**What you will do**:
Show every line below where "outputs" can be found.

**Information supplied**:
········

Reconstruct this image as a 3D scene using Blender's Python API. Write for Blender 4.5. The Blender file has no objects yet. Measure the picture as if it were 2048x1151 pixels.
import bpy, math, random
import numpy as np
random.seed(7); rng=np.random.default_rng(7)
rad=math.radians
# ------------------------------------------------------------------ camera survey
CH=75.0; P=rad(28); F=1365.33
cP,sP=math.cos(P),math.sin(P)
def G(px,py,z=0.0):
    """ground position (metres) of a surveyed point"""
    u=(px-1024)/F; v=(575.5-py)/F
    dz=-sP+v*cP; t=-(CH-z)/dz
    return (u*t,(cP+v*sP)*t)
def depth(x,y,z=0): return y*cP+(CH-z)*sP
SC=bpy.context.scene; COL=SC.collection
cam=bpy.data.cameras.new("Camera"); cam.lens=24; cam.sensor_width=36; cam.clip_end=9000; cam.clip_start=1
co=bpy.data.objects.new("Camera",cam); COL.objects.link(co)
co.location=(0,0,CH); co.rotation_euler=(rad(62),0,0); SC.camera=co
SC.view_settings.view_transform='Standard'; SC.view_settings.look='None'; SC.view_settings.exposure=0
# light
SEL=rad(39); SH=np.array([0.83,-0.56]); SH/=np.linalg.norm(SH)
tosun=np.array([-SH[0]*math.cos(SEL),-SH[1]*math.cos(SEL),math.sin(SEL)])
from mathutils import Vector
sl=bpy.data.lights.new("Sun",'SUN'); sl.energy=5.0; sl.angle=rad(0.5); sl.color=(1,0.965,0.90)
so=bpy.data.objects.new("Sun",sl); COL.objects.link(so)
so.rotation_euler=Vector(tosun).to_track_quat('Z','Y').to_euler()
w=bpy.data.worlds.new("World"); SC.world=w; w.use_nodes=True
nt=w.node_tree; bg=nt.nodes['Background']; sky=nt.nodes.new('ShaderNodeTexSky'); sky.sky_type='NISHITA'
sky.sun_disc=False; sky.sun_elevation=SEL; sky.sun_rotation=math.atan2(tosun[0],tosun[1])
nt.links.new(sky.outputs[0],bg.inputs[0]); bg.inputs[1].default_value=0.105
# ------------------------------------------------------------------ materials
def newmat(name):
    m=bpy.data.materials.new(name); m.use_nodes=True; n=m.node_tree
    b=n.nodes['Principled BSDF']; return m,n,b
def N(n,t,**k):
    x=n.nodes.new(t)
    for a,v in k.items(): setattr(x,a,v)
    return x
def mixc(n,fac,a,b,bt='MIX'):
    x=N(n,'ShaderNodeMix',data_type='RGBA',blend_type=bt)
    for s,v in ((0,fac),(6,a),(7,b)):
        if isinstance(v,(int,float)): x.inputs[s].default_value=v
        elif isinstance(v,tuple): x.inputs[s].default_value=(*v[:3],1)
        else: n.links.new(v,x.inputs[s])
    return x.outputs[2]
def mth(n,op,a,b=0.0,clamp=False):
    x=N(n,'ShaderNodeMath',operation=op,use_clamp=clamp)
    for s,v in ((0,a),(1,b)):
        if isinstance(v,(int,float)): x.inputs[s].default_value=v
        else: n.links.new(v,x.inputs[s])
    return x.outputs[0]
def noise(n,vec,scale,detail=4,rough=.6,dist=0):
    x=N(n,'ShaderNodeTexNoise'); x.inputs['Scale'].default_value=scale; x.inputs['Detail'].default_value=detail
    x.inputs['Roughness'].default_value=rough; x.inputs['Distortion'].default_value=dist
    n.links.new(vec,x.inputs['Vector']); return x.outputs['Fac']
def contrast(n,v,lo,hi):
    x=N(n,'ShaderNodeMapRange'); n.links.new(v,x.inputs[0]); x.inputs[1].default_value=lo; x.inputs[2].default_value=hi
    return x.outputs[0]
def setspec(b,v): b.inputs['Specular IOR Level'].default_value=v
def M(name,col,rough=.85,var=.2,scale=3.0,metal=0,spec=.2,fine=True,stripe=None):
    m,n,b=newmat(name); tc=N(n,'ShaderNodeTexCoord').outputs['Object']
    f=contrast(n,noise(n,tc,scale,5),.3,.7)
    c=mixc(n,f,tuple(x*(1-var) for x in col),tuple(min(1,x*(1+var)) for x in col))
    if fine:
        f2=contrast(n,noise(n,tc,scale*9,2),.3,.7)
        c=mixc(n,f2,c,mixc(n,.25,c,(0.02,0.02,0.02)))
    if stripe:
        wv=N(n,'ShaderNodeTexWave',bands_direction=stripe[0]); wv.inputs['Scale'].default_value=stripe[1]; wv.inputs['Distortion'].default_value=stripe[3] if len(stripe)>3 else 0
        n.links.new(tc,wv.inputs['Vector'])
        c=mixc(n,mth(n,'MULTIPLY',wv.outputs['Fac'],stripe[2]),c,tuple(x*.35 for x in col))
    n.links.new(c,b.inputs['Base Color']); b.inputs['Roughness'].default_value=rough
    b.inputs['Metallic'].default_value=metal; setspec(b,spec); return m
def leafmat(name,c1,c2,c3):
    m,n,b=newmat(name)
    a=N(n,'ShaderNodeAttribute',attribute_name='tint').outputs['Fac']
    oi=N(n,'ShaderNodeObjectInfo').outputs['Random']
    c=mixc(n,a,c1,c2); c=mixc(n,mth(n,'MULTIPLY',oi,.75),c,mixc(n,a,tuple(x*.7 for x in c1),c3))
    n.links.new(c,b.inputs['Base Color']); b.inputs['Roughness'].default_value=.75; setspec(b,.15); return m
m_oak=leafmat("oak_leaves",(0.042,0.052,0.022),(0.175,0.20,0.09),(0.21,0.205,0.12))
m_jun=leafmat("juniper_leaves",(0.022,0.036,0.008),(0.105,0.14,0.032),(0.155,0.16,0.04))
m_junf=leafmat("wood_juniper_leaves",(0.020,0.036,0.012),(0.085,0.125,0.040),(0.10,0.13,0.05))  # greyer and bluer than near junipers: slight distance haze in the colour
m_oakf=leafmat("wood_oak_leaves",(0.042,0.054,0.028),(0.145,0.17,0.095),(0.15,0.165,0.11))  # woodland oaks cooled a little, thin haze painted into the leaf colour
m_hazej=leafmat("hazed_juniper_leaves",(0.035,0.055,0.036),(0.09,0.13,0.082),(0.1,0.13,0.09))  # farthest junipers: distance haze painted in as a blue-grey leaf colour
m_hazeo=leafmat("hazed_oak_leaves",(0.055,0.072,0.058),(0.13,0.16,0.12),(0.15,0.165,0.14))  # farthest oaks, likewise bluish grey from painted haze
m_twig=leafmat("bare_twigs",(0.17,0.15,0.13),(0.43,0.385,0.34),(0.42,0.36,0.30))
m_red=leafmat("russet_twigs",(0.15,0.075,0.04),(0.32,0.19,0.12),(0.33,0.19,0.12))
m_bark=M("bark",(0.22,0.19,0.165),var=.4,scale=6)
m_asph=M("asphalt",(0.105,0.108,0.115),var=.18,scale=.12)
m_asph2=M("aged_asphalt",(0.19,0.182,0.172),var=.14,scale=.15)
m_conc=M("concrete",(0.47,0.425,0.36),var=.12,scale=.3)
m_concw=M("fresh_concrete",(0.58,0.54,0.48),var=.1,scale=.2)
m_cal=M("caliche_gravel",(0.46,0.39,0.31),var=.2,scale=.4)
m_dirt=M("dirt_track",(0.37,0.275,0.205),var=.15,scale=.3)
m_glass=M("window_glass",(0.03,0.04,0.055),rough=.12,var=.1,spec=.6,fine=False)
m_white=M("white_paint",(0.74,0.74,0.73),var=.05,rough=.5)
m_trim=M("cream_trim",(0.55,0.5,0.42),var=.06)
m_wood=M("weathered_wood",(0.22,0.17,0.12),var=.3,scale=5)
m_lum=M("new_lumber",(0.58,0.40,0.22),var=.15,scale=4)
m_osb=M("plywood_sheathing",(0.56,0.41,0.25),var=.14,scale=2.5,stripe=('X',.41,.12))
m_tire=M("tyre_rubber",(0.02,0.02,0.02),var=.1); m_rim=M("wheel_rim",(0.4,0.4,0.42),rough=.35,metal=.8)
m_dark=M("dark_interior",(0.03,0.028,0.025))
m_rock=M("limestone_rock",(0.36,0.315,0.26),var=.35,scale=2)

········

**Solution to the exercise**:
nt.links.new(sky.outputs[0],bg.inputs[0]); bg.inputs[1].default_value=0.105
    return x.outputs[2]
    return x.outputs[0]
    n.links.new(vec,x.inputs['Vector']); return x.outputs['Fac']
    return x.outputs[0]
    m,n,b=newmat(name); tc=N(n,'ShaderNodeTexCoord').outputs['Object']
        c=mixc(n,mth(n,'MULTIPLY',wv.outputs['Fac'],stripe[2]),c,tuple(x*.35 for x in col))
    a=N(n,'ShaderNodeAttribute',attribute_name='tint').outputs['Fac']
    oi=N(n,'ShaderNodeObjectInfo').outputs['Random']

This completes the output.